Why are two articles

Why are two articles presented here for comment? Re: Diddling Democracy I agree. The 'Green Uprising' has NED Otpor style fingerprints stamped all over it. The Iranians that are backing Mousavi are being played and astro-turfed by a sophiticated aparatus and following a carefully managed 'colored revolution' script. People, THINK about this, and don't be dupes. Moussavi is apparently as ruthless as they come and it was reportedly under his regime that thousands of political dissidents were executed. Mousavi's new declaration that he will fight to the end shows that he is unconcerned for the destabilizing ramifications to the country with all that portends and seems willing to embrace rebellion and anarchy.

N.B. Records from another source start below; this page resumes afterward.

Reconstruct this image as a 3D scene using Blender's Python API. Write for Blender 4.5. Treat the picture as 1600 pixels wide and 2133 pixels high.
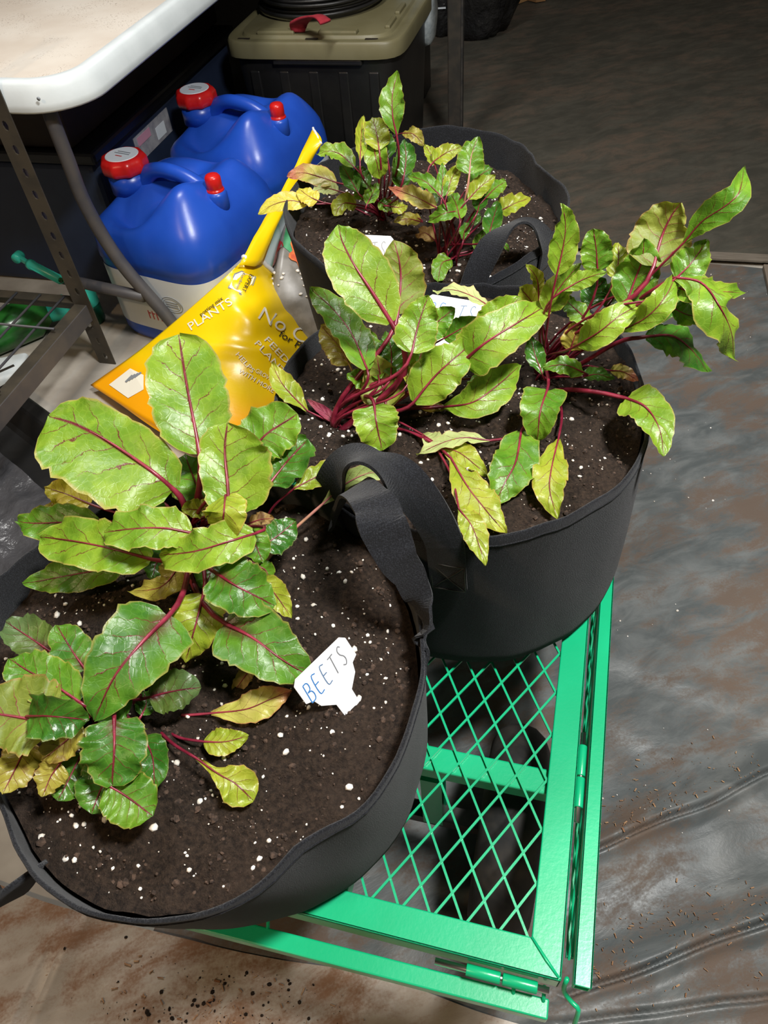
import bpy, math, random
import numpy as np
from mathutils import Vector, Matrix, noise as mnoise

for o in list(bpy.data.objects):
    bpy.data.objects.remove(o, do_unlink=True)
SC = bpy.context.scene
COL = SC.collection
random.seed(7)

# ------------------------------------------------------------------ camera
FPX, CX, CY = 1550.0, 800.0, 1066.5
RM = np.array([[0.96902326, 0.13383528, -0.20756215],
               [0.23675899, -0.7425718, 0.62652398],
               [-0.07027879, -0.65625851, -0.75125605]])
CAM = np.array([0.0, 0.0, 1.07])
FWD = RM[:, 2]
cd = bpy.data.cameras.new('camera')
cam = bpy.data.objects.new('camera', cd)
COL.objects.link(cam)
cd.sensor_fit = 'VERTICAL'
cd.sensor_height = 36.0
cd.lens = 36.0 * FPX / 2133.0
cd.clip_start = 0.02
cam.matrix_world = Matrix(((RM[0][0], -RM[0][1], -RM[0][2], CAM[0]),
                           (RM[1][0], -RM[1][1], -RM[1][2], CAM[1]),
                           (RM[2][0], -RM[2][1], -RM[2][2], CAM[2]),
                           (0, 0, 0, 1)))
SC.camera = cam

# ------------------------------------------------------------------ light
w = bpy.data.worlds.new('world'); SC.world = w; w.use_nodes = True
w.node_tree.nodes['Background'].inputs[0].default_value = (1.0, 0.86, 0.72, 1)
w.node_tree.nodes['Background'].inputs[1].default_value = 0.09


def area(name, loc, target, sx, sy, power, col):
    l = bpy.data.lights.new(name, 'AREA'); l.shape = 'RECTANGLE'
    l.size, l.size_y, l.energy, l.color = sx, sy, power, col
    o = bpy.data.objects.new(name, l); COL.objects.link(o)
    o.location = loc
    d = Vector(target) - Vector(loc)
    o.rotation_euler = d.to_track_quat('-Z', 'Y').to_euler()
    return o


area('ceiling_lamp', (0.50, 0.34, 2.05), (0.0, 0.70, 0.4), 0.34, 0.14, 52, (1.0, 0.98, 0.95))
area('bench_lamp', (-0.74, 1.22, 2.05), (-0.8, 1.3, 0.4), 0.5, 0.14, 22, (1.0, 0.985, 0.96))
area('warm_bulb', (-1.0, -0.75, 2.15), (-0.45, 0.1, 0.3), 0.12, 0.12, 13, (1.0, 0.70, 0.42))

SC.view_settings.view_transform = 'Standard'
SC.view_settings.look = 'None'
SC.view_settings.exposure = 0.0
SC.view_settings.gamma = 1.0
SC.view_settings.use_curve_mapping = False


# ------------------------------------------------------------------ helpers
def at(px, py, z):
    """the place at height z that the photograph shows at this pixel"""
    r = RM @ np.array([(px - CX) / FPX, (py - CY) / FPX, 1.0])
    p = CAM + r * ((z - CAM[2]) / r[2])
    return Vector(p)


def vv(*a):
    return Vector(a)


def nz(x, y=0.0, z=0.0):
    return mnoise.noise(Vector((x, y, z)))


class MB:
    def __init__(s):
        s.v = []; s.f = []; s.uv = None

    def add(s, vs, fs):
        b = len(s.v)
        s.v += [tuple(p) for p in vs]
        s.f += [tuple(b + i for i in f) for f in fs]
        return s

    def box(s, c, d, rz=0.0):
        hx, hy, hz = d[0] / 2, d[1] / 2, d[2] / 2
        co, si = math.cos(rz), math.sin(rz)
        vs = []
        for x, y, z in ((-1, -1, -1), (1, -1, -1), (1, 1, -1), (-1, 1, -1), (-1, -1, 1), (1, -1, 1), (1, 1, 1), (-1, 1, 1)):
            a, b = x * hx, y * hy
            vs.append((c[0] + a * co - b * si, c[1] + a * si + b * co, c[2] + z * hz))
        return s.add(vs, [(3, 2, 1, 0), (4, 5, 6, 7), (0, 1, 5, 4), (1, 2, 6, 5), (2, 3, 7, 6), (3, 0, 4, 7)])

    def bar(s, p, q, w, h, up=(0, 0, 1)):
        p, q, up = Vector(p), Vector(q), Vector(up)
        t = (q - p).normalized()
        sd = t.cross(up)
        if sd.length < 1e-5:
            sd = t.cross(Vector((1, 0, 0)))
        sd.normalize(); n = sd.cross(t).normalized()
        vs = []
        for e in (p, q):
            for a, b in ((-1, -1), (1, -1), (1, 1), (-1, 1)):
                vs.append(e + sd * a * w / 2 + n * b * h / 2)
        return s.add(vs, [(0, 1, 2, 3), (7, 6, 5, 4), (0, 4, 5, 1), (1, 5, 6, 2), (2, 6, 7, 3), (3, 7, 4, 0)])

    def tube(s, pts, rad, n=8, cap=True):
        pts = [Vector(p) for p in pts]
        m = len(pts)
        if not hasattr(rad, '__len__'):
            rad = [rad] * m
        T = []
        for i in range(m):
            a, b = pts[max(0, i - 1)], pts[min(m - 1, i + 1)]
            d = b - a
            T.append(d.normalized() if d.length > 1e-9 else Vector((0, 0, 1)))
        u = T[0].orthogonal().normalized()
        vs = []
        for i in range(m):
            u = (u - T[i] * u.dot(T[i]))
            u = u.normalized() if u.length > 1e-6 else T[i].orthogonal().normalized()
            w_ = T[i].cross(u)
            for k in range(n):
                a = 2 * math.pi * k / n
                vs.append(pts[i] + (u * math.cos(a) + w_ * math.sin(a)) * rad[i])
        fs = []
        for i in range(m - 1):
            for k in range(n):
                k2 = (k + 1) % n
                fs.append((i * n + k, i * n + k2, (i + 1) * n + k2, (i + 1) * n + k))
        if cap:
            fs.append(tuple(range(n - 1, -1, -1)))
            fs.append(tuple((m - 1) * n + k for k in range(n)))
        return s.add(vs, fs)

    def lathe(s, prof, c, n=24, axis='z', wob=None, closed=False):
        vs = []
        for i, (r, z) in enumerate(prof):
            for k in range(n):
                a = 2 * math.pi * k / n
                rr = r * (wob(a, i) if wob else 1)
                x, y = rr * math.cos(a), rr * math.sin(a)
                if axis == 'z':
                    vs.append((c[0] + x, c[1] + y, c[2] + z))
                elif axis == 'x':
                    vs.append((c[0] + z, c[1] + x, c[2] + y))
                else:
                    vs.append((c[0] + y, c[1] + z, c[2] + x))
        fs = []
        m = len(prof)
        for i in range(m - 1 + (1 if closed else 0)):
            j = (i + 1) % m
            for k in range(n):
                k2 = (k + 1) % n
                fs.append((i * n + k, i * n + k2, j * n + k2, j * n + k))
        if not closed:
            fs.append(tuple(range(n - 1, -1, -1)))
            fs.append(tuple((m - 1) * n + k for k in range(n)))
        return s.add(vs, fs)

    def grid(s, fn, nu, nv, wrap=False):
        vs = [fn(i / (nu if wrap else nu - 1), j / (nv - 1)) for j in range(nv) for i in range(nu)]
        fs = []
        for j in range(nv - 1):
            for i in range(nu if wrap else nu - 1):
                i2 = (i + 1) % nu
                fs.append((j * nu + i, j * nu + i2, (j + 1) * nu + i2, (j + 1) * nu + i))
        return s.add(vs, fs)

    def ribbon(s, ctr, wd, width, th):
        """strap with thickness: centres, unit width directions"""
        ctr = [Vector(c) for c in ctr]; wd = [Vector(d).normalized() for d in wd]
        m = len(ctr); vs = []
        for i in range(m):
            t = (ctr[min(m - 1, i + 1)] - ctr[max(0, i - 1)]).normalized()
            d = (wd[i] - t * wd[i].dot(t)).normalized()
            n = t.cross(d).normalized()
            ww = width[i] if hasattr(width, '__len__') else width
            for a, b in ((-1, -1), (-.33, -1.25), (.33, -1.25), (1, -1), (1, 1), (.33, .75), (-.33, .75), (-1, 1)):
                vs.append(ctr[i] + d * a * ww / 2 + n * b * th / 2)
        fs = []
        for i in range(m - 1):
            for k in range(8):
                k2 = (k + 1) % 8
                fs.append((i * 8 + k, i * 8 + k2, i * 8 + 8 + k2, i * 8 + 8 + k))
        fs.append(tuple(range(7, -1, -1)))
        fs.append(tuple((m - 1) * 8 + k for k in range(8)))
        return s.add(vs, fs)

    def prism(s, poly, z0, z1):
        n = len(poly)
        vs = [(p[0], p[1], z0) for p in poly] + [(p[0], p[1], z1) for p in poly]
        fs = [tuple(range(n - 1, -1, -1)), tuple(range(n, 2 * n))]
        for i in range(n):
            j = (i + 1) % n
            fs.append((i, j, n + j, n + i))
        return s.add(vs, fs)

    def xf(s, mtx):
        s.v = [tuple(mtx @ Vector(p)) for p in s.v]
        return s

    def build(s, name, mat, parent=None, smooth=False, bevel=0.0, seg=2, flip=False):
        me = bpy.data.meshes.new(name)
        me.from_pydata(s.v, [], s.f)
        if flip:
            me.flip_normals()
        if s.uv is not None:
            ul = me.uv_layers.new(name='UVMap')
            for li, l in enumerate(me.loops):
                ul.data[li].uv = s.uv[l.vertex_index]
        me.validate(); me.update()
        me.materials.append(mat)
        if smooth:
            me.polygons.foreach_set('use_smooth', [True] * len(me.polygons))
        o = bpy.data.objects.new(name, me)
        COL.objects.link(o)
        if parent is not None:
            o.parent = parent
            o.matrix_parent_inverse = parent.matrix_world.inverted()
        if bevel:
            b = o.modifiers.new('bevel', 'BEVEL'); b.width = bevel; b.segments = seg
            b.limit_method = 'ANGLE'; b.angle_limit = math.radians(40)
        return o


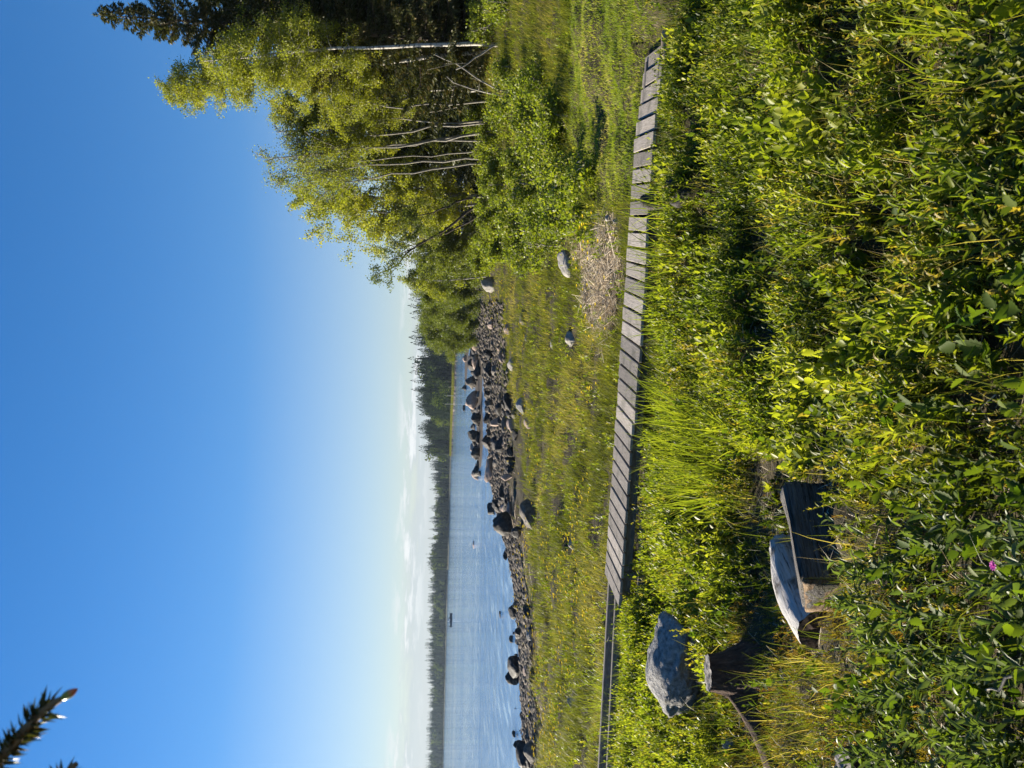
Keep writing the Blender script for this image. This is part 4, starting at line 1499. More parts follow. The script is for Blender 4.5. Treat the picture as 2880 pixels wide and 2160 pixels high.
def person(loc_, rz, shirt, label):
    me = bpy.data.meshes.new('person')
    J = [(0, 0, .45), (0, 0, .72), (0, 0, .95), (.03, 0, 1.06), (.05, 0, 1.20), (.05, 0, 1.30),
         (.02, .2, .93), (.14, .25, .70), (.34, .16, .66), (.02, -.2, .93), (.14, -.25, .70), (.34, -.16, .66),
         (.08, .1, .44), (.45, .12, .47), (.45, .12, .04), (.6, .12, .02), (.08, -.1, .44), (.45, -.12, .47), (.45, -.12, .04), (.6, -.12, .02)]
    Ed = [(0, 1), (1, 2), (2, 3), (3, 4), (4, 5), (2, 6), (6, 7), (7, 8), (2, 9), (9, 10), (10, 11), (0, 12), (12, 13), (13, 14), (14, 15), (0, 16), (16, 17), (17, 18), (18, 19)]
    rad = [.15, .14, .15, .06, .10, .085, .07, .05, .035, .07, .05, .035, .1, .075, .05, .035, .1, .075, .05, .035]
    me.from_pydata(J, Ed, [])
    o = bpy.data.objects.new('person', me)
    COL.objects.link(o)
    o.location, o.rotation_euler = loc_, (0, 0, rz)
    md = o.modifiers.new('skin', 'SKIN')
    me.skin_vertices.new()if not me.skin_vertices else None
    for v, r_ in zip(me.skin_vertices[0].data, rad):
        v.radius = (r_, r_)
    me.skin_vertices[0].data[0].use_root = True
    sb = o.modifiers.new('sub', 'SUBSURF')
    sb.levels = sb.render_levels = 2
    me.materials.append(shirt)
    return tag(o, label, 'person')


M['cloth_dark'] = solid('dark_clothes', [(0, (.03, .035, .05)), (1, (.05, .05, .06))], 5, .9, bstr=0)
M['cloth_white'] = solid('light_clothes', [(0, (.6, .6, .58)), (1, (.7, .7, .68))], 5, .9, bstr=0)
person((pb_.x - LB * .12, pb_.y, .36), 0, M['cloth_white'], 'person in light clothes seated at the stern of the motor boat')
person((pb_.x + LB * .14, pb_.y, .36), math.pi, M['cloth_dark'], 'person in dark clothes seated in front of the white console')

# ------------------------------------------------------------------ low vegetation
def field(n, y0, y1, margin=1.9, power=1.0, xr=.58):
    n = int(n * 1.35)
    """random roots on the ground over the part of the slope in view (and a little beyond)"""
    u = RNG.random(n)
    y = (y0 ** (1 + power) + u * (y1 ** (1 + power) - y0 ** (1 + power))) ** (1 / (1 + power))
    x = RNG.uniform(-1, 1, n) * (xr * y + margin)
    return x, y


deck_mid = A0 + DE * 3.3 + DN * .45


def deck_coords(x, y):
    dx, dy = x - A0[0], y - A0[1]
    return dx * DE[0] + dy * DE[1], dx * DN[0] + dy * DN[1]     # along, towards viewer


LOGS = []
for (c_, r_) in ((T1 * .5 + T3 * .5, .30), (c1 * .5 + c0 * .5, .33), (c1, .16), (ps, .26), (p2, .14)):
    LOGS.append((c_[0], c_[1], r_))
OPEN = [(c1.x - .02, c1.y - .20, .16), (c1.x + .1, c1.y - .32, .12), (T1.x + .1, T1.y - .12, .12)]
_bl = bpy.data.objects['boulder']
LOGS += [(_bl.location.x, _bl.location.y, .42), (_bl.location.x, _bl.location.y - .35, .34), (_bl.location.x + .25, _bl.location.y - .3, .25)]


def clear_of_logs(x, y, extra=0.0):
    k = np.ones(len(x), bool)
    for (a_, b_, r_) in LOGS + (OPEN if extra > 0 else []):
        k &= (x - a_) ** 2 + (y - b_) ** 2 > (r_ + extra) ** 2
    return k


n_a, n_b, n_c, n_d = Wave(1.1, 21), Wave(.55, 22), Wave(2.6, 23), Wave(6, 24)


def roots(x, y):
    return np.stack([x, y, zg(x, y) - .01], 1)


def front(x, y):
    s, t = deck_coords(x, y)
    return t > .93          # viewer's side of the deck line


def herbs(x, y, h, m_, leaf_l, leaf_w, tint, geo, tmpl=LEAF8, el=(.3, 1.25), stemgeo=None, lean=.18, grow=(.5, 1.2)):
    n = len(x)
    P = roots(x, y)
    ln = RNG.normal(size=(n, 2)) * lean
    az0 = RNG.uniform(0, 6.28, n)
    k = np.arange(m_)
    t = .18 + .82 * (k[None] + RNG.random((n, m_)) * .6) / m_
    t = np.minimum(t, 1)
    C = P[:, None, :] + np.stack([ln[:, 0:1] * h[:, None] * t ** 1.5, ln[:, 1:2] * h[:, None] * t ** 1.5, h[:, None] * t], -1)
    az = az0[:, None] + k[None] * 2.4 + RNG.normal(size=(n, m_)) * .3
    e = el[0] + (el[1] - el[0]) * t + RNG.normal(size=(n, m_)) * .25
    D = np.stack([np.cos(az) * np.cos(e), np.sin(az) * np.cos(e), np.sin(e)], -1)
    N = np.stack([-np.cos(az) * np.sin(e), -np.sin(az) * np.sin(e), np.cos(e)], -1) + RNG.normal(size=(n, m_, 3)) * .3
    sz = (grow[0] + (grow[1] - grow[0]) * np.sin(np.pi * np.clip(t * .85 + .1, 0, 1))) * RNG.uniform(.75, 1.2, (n, m_))
    L = leaf_l[:, None] * sz
    W = leaf_w[:, None] * sz
    T = np.clip(tint[:, None] + (t - .5) * .25 + RNG.normal(size=(n, m_)) * .08, 0, 1)
    leaves(geo, C.reshape(-1, 3), D.reshape(-1, 3), N.reshape(-1, 3), L.ravel(), W.ravel(), T.ravel(), tmpl)
    if stemgeo is not None:
        blades(stemgeo, P, h * 1.02, .004, ln, RNG.uniform(0, 6.28, n), np.clip(tint * .8, 0, 1), 3)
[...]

And the to rigged selections

And the to rigged selections of Bush, Obama getting only 52% (definitely rigged) and the fake election of Sarkozy - Segolene Royal actually got in the high 60% region by my estimate. There is no democracy anywhere - only oligarchy. What a mess.


I heard a radio report

I heard a radio report yesterday that there was to be a mass global movement for Thursday whereby people from all over the world would telephone their country's Iranian Embassy or Consulate to express grief for the martyrs. Of course this would tie up phone lines to these entities and regrettably cause a halt to business. But it would deliver an important message. I have not seen any mention of this movement on the web or other media since I heard the radio report. Are you aware of it?


we definitely do not want US

we definitely do not want US to meddle in Iran affairs but do not insult iranians by associating our movements in any way to CIA! Don't you know, that's all that Iranian government needs to accuse us of US spies and punishing us for treason! please think about the consequences of your words!


I guess millions of people

I guess millions of people on the streets are a CIA thing. Funny.